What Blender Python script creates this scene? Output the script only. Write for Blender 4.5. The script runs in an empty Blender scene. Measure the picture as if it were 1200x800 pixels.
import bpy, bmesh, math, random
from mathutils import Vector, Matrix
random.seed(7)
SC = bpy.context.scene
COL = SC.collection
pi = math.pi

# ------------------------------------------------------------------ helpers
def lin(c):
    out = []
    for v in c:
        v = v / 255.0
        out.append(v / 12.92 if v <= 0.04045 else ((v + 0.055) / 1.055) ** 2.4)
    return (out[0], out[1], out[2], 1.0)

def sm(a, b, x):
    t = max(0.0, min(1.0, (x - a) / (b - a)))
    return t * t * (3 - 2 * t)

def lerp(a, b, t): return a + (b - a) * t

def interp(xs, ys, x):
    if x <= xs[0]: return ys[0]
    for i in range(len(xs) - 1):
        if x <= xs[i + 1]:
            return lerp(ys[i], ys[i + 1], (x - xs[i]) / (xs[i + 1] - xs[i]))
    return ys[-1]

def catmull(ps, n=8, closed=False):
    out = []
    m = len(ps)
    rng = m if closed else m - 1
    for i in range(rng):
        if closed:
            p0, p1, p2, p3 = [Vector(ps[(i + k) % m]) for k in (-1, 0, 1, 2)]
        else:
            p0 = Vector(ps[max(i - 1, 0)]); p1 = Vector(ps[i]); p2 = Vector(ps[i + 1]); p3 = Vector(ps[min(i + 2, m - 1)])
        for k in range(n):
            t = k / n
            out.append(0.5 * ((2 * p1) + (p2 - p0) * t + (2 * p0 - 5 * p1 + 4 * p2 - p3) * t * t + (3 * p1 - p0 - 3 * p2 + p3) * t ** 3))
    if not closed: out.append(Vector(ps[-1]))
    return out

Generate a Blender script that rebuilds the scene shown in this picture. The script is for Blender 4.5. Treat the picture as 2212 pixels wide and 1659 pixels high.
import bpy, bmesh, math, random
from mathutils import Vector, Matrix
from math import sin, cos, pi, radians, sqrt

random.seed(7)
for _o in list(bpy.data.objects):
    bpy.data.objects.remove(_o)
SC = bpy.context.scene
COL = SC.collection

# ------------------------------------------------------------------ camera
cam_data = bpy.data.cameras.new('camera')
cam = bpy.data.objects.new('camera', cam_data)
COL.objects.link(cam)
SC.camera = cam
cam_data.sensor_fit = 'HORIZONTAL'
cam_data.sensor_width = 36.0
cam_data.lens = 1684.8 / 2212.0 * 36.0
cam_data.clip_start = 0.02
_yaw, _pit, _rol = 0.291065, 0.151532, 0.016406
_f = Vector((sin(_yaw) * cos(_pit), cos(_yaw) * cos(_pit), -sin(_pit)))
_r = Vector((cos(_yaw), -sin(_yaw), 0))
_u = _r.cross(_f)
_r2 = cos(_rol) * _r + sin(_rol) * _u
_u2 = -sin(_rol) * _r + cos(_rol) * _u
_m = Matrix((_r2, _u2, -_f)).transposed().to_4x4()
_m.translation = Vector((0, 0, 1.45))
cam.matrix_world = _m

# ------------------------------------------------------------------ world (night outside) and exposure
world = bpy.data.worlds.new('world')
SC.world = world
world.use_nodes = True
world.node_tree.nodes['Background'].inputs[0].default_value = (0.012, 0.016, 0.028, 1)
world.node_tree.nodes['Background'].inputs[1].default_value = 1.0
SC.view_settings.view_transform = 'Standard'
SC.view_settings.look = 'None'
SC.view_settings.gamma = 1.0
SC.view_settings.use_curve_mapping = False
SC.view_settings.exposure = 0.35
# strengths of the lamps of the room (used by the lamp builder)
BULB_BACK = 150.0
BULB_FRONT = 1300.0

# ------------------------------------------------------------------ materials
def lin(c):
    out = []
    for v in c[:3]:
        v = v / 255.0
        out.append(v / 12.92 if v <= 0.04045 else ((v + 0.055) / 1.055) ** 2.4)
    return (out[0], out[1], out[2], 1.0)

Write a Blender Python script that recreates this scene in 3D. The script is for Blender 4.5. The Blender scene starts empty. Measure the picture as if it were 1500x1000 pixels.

■ WHAT IS ASKED ■
Return, please, the lines of the data from the first through the line containing "def lerp(a, b, t): return a + (b - a) * t", both kept, exactly as they stand and nothing more.

■ ANSWER FOR THIS EXERCISE ■
What Blender Python script creates this scene? Output the script only. Write for Blender 4.5. The script runs in an empty Blender scene. Measure the picture as if it were 1200x800 pixels.
import bpy, bmesh, math, random
from mathutils import Vector, Matrix
random.seed(7)
SC = bpy.context.scene
COL = SC.collection
pi = math.pi

# ------------------------------------------------------------------ helpers
def lin(c):
    out = []
    for v in c:
        v = v / 255.0
        out.append(v / 12.92 if v <= 0.04045 else ((v + 0.055) / 1.055) ** 2.4)
    return (out[0], out[1], out[2], 1.0)

def sm(a, b, x):
    t = max(0.0, min(1.0, (x - a) / (b - a)))
    return t * t * (3 - 2 * t)

def lerp(a, b, t): return a + (b - a) * t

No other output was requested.